Among the entries below, copy only the span from the line containing "Recreate this scene as a Blender Python (bpy) script. Use" through the line containing "COL = S.collection". Do so exactly, and skip the pictures.

___ Supplied information ___

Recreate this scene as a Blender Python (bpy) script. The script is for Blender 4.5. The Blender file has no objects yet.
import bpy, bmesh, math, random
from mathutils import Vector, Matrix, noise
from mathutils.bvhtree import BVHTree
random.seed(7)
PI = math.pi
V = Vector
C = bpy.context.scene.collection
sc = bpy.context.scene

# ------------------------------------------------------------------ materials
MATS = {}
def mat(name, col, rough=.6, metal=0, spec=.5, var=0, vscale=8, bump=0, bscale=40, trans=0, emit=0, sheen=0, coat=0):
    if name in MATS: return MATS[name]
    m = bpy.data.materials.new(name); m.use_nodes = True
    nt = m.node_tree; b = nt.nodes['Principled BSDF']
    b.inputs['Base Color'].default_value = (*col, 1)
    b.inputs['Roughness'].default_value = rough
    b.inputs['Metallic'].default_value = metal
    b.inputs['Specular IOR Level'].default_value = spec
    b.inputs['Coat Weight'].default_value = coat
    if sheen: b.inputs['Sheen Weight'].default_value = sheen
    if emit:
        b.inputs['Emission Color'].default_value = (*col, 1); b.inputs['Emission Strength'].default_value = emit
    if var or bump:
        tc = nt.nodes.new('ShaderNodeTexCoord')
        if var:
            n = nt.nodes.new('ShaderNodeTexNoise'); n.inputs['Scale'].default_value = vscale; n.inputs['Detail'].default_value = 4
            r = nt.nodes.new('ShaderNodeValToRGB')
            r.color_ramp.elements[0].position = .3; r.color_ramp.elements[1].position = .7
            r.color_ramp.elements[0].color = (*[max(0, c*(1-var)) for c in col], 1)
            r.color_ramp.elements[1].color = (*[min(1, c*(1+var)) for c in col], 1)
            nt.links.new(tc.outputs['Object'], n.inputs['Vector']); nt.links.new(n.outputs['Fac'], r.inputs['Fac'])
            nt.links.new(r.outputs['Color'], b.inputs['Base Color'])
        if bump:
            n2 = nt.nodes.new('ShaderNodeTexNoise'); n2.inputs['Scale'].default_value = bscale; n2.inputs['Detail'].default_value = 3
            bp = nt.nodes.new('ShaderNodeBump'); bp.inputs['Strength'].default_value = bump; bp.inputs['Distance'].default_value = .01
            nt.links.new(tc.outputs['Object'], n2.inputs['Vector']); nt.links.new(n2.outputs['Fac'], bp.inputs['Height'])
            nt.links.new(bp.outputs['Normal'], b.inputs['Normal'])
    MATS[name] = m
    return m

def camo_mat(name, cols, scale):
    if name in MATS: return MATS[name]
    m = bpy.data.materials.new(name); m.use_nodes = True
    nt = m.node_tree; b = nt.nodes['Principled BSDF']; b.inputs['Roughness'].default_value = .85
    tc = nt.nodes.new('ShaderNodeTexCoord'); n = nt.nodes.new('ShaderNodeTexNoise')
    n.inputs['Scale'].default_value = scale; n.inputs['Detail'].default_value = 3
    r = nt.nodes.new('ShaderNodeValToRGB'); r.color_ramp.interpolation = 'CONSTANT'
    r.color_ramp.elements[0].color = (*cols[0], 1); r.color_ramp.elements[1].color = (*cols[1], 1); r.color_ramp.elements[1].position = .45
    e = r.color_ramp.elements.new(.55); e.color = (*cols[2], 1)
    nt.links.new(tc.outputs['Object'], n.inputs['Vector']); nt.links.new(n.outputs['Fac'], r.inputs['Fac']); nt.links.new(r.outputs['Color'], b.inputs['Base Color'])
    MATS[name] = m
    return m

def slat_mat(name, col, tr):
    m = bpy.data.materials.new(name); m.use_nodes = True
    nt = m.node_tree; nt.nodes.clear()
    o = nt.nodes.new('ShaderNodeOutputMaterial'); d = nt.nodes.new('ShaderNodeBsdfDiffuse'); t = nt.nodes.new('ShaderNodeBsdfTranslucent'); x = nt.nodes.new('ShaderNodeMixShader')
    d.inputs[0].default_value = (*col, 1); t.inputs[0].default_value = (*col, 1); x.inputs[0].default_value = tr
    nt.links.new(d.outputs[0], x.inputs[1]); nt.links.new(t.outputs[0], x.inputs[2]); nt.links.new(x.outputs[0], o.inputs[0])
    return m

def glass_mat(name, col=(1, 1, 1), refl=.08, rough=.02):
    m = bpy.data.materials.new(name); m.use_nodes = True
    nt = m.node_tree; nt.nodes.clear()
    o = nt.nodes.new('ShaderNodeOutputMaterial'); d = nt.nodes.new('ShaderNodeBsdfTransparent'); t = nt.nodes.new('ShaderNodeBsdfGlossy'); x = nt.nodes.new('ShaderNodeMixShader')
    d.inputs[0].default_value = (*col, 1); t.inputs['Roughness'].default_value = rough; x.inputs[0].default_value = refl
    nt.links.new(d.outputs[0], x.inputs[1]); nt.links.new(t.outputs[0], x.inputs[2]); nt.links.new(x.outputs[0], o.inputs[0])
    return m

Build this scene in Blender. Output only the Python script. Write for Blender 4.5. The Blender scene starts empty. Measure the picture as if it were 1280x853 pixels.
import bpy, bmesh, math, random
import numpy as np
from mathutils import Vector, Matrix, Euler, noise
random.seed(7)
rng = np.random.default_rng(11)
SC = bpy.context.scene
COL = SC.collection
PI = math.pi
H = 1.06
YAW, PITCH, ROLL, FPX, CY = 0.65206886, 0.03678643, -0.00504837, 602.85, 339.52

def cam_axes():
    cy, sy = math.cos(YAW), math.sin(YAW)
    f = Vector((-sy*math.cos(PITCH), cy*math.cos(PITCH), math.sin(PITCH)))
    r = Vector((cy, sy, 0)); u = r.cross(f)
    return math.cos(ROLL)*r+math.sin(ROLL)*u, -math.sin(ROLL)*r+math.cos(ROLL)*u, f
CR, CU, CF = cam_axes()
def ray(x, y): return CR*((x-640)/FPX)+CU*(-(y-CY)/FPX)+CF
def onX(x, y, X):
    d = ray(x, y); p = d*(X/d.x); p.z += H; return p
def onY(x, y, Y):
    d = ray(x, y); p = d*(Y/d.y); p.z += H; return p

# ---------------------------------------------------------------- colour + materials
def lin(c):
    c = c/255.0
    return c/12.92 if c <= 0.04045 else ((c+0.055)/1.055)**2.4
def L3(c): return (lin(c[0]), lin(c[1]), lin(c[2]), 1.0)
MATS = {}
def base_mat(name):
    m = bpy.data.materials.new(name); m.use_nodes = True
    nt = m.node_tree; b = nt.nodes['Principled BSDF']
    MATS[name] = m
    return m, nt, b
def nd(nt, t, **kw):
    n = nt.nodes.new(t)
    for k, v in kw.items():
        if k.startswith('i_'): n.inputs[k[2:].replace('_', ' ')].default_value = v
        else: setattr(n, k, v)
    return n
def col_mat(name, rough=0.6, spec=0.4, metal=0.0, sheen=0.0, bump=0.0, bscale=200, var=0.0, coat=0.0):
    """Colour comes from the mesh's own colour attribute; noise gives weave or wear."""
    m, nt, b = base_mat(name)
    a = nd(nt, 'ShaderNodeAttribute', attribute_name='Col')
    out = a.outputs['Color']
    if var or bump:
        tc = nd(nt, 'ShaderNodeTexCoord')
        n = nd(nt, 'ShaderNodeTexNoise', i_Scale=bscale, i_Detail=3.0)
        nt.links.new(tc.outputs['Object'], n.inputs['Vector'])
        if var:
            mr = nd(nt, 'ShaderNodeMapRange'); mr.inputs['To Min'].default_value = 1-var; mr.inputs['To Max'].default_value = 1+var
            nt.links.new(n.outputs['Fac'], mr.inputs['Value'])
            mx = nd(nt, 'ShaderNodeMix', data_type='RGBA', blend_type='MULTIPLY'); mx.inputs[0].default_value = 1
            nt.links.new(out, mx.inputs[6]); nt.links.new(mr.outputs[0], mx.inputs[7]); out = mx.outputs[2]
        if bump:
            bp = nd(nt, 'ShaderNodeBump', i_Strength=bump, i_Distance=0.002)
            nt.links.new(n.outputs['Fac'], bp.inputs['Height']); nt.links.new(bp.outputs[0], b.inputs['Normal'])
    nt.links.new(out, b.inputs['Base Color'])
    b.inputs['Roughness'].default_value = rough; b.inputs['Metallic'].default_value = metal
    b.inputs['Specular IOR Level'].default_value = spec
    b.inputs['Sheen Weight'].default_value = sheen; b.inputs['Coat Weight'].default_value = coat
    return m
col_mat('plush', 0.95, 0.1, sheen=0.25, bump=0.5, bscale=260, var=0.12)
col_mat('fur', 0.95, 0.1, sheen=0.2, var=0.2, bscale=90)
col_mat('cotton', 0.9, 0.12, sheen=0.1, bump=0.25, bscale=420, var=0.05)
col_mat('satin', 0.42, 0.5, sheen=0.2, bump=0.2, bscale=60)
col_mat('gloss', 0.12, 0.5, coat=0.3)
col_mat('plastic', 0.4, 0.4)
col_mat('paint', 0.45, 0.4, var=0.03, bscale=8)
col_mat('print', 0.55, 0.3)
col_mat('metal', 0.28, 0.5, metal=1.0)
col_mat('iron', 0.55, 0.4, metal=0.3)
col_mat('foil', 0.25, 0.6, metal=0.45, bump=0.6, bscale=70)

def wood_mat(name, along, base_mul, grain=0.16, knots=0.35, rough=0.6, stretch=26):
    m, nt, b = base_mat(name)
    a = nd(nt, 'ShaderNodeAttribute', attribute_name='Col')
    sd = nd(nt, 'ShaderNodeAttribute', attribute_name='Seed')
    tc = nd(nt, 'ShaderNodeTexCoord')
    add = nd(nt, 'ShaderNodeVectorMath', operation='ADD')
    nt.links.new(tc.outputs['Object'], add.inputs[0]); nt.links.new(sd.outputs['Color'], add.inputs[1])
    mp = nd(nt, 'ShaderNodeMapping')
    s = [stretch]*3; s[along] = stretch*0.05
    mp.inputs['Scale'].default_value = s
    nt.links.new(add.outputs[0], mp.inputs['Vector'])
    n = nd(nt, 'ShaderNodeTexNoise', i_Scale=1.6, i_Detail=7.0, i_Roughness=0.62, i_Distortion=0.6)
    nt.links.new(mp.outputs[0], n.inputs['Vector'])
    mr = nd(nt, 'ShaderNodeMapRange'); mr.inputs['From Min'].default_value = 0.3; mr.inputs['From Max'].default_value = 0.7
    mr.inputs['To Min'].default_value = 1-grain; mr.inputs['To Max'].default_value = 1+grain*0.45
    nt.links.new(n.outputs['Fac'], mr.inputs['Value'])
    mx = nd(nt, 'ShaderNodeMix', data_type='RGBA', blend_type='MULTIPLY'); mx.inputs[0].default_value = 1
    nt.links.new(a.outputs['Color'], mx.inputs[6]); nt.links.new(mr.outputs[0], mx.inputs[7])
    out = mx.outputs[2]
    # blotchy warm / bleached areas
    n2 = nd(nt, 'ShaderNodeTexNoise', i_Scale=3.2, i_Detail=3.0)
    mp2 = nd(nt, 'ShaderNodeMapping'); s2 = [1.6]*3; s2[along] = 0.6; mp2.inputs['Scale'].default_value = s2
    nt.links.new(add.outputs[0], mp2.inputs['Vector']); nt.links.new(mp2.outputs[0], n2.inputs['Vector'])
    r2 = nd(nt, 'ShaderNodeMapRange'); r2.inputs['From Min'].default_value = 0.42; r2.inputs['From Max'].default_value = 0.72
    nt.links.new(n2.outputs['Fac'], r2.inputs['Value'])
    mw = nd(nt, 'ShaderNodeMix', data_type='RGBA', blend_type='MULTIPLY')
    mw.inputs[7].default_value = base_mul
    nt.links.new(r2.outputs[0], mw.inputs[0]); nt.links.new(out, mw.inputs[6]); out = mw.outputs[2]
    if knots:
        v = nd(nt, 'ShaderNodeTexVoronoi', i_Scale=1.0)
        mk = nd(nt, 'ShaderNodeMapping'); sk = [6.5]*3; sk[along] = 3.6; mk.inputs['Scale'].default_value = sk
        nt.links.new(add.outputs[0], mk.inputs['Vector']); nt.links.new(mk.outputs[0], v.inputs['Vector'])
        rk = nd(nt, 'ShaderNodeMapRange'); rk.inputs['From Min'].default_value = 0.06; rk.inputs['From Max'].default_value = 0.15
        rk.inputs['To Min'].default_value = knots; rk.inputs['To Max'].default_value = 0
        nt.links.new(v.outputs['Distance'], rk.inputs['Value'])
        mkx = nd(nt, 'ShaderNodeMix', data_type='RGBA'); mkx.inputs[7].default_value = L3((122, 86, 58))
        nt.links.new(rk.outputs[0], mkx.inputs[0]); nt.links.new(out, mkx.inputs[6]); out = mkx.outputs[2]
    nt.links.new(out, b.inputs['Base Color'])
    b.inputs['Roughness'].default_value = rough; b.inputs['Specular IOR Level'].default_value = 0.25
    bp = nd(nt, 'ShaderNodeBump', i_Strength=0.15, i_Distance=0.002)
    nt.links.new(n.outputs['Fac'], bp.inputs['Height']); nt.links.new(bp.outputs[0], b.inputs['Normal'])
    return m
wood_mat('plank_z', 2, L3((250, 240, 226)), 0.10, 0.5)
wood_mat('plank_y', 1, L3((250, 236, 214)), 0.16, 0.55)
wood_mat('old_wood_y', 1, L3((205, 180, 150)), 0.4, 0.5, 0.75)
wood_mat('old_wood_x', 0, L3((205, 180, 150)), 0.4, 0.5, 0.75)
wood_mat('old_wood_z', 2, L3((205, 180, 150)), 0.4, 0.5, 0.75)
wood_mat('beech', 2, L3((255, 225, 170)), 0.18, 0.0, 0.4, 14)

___
___ Supplied information ___

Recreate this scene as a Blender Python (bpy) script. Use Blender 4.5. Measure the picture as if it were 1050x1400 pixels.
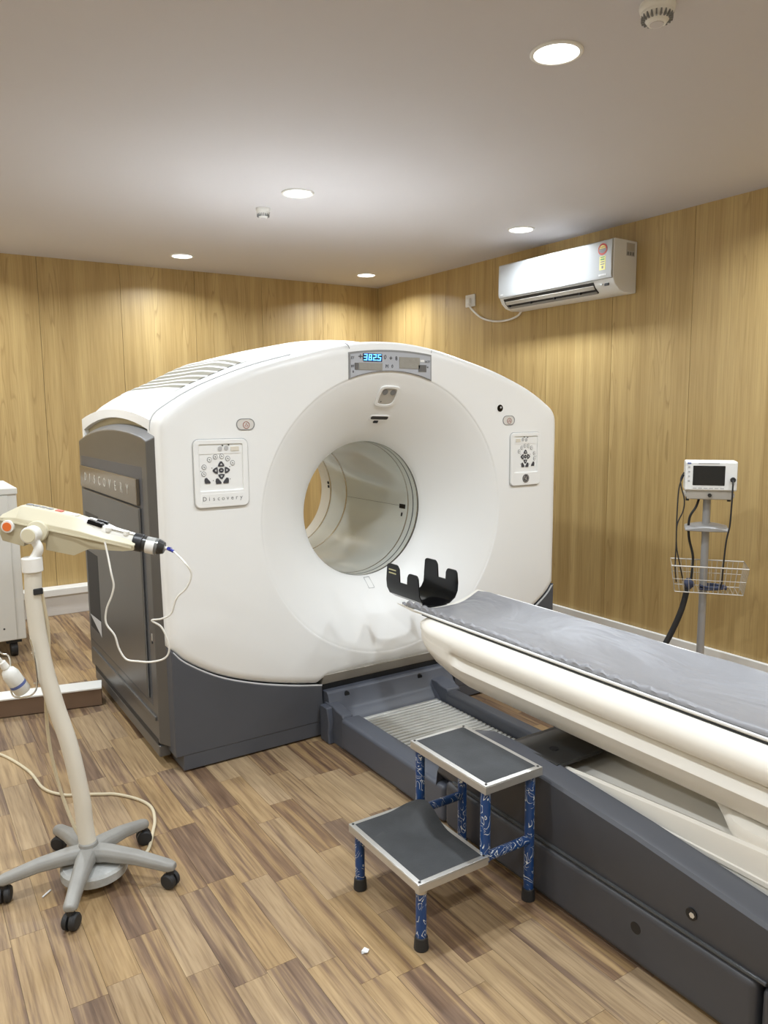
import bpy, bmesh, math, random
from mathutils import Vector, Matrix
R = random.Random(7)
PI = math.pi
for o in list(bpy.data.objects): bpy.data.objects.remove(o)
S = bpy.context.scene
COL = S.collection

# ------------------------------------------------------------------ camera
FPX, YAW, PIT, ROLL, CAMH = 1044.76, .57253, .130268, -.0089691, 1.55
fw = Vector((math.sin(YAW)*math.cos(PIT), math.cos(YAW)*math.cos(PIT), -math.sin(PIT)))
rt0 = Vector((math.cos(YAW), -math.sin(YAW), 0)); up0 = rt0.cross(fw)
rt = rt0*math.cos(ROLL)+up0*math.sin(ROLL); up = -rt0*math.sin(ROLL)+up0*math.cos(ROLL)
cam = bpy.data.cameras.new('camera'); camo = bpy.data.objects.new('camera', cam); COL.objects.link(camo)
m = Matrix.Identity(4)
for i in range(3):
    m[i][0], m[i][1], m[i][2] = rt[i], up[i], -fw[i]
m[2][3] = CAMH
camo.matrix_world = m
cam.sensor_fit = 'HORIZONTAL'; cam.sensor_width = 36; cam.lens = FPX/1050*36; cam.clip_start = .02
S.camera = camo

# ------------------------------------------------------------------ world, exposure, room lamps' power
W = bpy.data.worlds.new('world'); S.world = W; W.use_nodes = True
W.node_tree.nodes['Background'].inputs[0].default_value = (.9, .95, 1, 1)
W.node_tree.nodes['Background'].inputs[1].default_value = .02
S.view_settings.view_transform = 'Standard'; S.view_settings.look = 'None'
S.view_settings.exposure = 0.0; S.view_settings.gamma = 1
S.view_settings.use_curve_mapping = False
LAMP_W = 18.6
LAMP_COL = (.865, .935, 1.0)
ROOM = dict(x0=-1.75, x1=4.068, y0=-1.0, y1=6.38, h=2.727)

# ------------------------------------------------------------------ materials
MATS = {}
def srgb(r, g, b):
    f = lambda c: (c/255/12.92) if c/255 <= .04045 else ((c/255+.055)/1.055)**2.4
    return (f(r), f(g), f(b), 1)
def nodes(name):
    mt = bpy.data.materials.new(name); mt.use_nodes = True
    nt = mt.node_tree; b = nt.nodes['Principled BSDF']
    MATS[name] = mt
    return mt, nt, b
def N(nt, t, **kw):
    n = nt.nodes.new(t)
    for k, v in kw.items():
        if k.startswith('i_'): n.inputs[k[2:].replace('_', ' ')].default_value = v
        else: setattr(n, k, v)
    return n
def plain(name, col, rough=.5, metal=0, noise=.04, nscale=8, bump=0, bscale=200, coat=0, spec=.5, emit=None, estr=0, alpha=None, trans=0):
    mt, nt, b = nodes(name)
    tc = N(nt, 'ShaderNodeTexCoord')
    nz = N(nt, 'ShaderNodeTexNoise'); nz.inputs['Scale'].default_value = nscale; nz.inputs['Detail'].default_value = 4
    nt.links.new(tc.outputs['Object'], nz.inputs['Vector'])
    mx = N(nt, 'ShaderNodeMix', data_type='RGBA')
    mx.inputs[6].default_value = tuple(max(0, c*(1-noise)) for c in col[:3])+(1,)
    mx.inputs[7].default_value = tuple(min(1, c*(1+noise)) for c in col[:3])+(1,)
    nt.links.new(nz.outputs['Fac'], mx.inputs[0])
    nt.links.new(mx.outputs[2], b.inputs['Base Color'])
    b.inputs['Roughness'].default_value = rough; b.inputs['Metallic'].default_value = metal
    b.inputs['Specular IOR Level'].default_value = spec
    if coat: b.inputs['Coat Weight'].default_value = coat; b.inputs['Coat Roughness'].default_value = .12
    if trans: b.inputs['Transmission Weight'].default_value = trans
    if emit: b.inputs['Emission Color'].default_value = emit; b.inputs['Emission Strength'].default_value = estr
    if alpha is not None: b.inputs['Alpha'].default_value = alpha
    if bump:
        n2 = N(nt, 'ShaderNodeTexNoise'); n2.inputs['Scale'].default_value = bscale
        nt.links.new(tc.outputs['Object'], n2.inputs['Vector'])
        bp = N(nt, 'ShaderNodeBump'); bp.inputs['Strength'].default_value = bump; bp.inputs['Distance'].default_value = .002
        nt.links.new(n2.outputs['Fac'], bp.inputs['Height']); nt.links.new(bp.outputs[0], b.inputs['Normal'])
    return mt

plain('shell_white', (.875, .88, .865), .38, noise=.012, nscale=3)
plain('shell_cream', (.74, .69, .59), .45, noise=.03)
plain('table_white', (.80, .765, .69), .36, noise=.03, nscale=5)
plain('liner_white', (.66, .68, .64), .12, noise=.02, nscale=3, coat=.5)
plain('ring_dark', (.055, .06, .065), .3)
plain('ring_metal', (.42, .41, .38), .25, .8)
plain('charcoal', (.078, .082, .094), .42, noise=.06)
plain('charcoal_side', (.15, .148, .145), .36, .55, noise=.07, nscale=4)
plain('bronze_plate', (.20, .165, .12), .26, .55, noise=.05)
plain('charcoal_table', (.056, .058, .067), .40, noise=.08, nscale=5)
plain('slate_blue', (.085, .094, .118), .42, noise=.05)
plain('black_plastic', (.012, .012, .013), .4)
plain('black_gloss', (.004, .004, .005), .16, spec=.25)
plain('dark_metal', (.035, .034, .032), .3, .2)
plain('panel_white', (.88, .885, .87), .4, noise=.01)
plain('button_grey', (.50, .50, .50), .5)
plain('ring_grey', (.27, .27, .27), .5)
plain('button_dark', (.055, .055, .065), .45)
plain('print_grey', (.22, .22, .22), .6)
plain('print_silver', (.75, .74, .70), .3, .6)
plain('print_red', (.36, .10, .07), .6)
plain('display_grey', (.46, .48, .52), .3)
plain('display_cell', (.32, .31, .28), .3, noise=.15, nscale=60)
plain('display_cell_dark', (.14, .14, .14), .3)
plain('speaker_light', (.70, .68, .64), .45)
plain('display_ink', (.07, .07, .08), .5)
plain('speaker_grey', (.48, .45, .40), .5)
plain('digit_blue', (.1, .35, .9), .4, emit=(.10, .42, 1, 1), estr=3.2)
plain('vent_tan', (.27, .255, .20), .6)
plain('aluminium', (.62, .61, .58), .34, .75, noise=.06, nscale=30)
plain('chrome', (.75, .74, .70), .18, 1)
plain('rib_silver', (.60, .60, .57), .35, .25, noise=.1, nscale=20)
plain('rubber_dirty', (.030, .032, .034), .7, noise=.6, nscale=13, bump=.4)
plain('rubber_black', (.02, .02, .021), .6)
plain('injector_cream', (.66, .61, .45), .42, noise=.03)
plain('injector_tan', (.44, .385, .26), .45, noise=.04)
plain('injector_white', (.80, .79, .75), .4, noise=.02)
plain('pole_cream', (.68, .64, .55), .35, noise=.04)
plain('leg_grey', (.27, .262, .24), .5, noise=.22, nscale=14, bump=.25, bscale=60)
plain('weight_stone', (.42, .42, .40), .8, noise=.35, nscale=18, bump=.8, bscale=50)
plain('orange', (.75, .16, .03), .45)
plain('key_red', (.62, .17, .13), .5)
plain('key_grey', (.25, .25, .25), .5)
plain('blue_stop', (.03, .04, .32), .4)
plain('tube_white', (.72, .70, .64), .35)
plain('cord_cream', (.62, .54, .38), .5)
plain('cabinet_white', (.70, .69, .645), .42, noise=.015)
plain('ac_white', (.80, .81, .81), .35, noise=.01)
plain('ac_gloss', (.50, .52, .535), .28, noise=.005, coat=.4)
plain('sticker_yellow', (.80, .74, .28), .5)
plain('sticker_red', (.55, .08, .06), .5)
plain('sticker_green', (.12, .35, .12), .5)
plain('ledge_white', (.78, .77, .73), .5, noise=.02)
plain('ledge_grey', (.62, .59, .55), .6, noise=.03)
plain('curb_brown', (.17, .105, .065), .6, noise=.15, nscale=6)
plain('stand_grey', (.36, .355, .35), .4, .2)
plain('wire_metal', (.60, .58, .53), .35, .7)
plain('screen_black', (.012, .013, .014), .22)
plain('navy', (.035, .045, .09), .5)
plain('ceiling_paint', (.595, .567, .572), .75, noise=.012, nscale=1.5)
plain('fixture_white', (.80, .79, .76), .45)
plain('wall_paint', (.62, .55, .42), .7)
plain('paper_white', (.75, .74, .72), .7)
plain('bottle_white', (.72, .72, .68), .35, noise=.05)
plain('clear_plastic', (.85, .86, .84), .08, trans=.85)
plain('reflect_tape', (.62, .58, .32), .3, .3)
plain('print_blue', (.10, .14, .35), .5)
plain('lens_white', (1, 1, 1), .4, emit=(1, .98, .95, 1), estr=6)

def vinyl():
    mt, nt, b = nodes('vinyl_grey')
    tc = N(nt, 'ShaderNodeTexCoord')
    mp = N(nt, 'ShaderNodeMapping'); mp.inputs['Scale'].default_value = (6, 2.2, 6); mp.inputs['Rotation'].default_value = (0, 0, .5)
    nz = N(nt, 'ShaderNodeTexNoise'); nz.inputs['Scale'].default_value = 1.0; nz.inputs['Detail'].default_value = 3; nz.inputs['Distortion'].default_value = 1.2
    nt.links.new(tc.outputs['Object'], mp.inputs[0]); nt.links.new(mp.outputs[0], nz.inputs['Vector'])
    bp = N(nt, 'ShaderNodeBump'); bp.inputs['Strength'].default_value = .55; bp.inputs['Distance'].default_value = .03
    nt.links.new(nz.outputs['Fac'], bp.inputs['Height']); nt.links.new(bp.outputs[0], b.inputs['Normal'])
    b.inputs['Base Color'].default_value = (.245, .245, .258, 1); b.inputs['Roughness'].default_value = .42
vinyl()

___

• _The completed task_:
Recreate this scene as a Blender Python (bpy) script. Use Blender 4.5. Measure the picture as if it were 1050x1400 pixels.
import bpy, bmesh, math, random
from mathutils import Vector, Matrix
R = random.Random(7)
PI = math.pi
for o in list(bpy.data.objects): bpy.data.objects.remove(o)
S = bpy.context.scene
COL = S.collection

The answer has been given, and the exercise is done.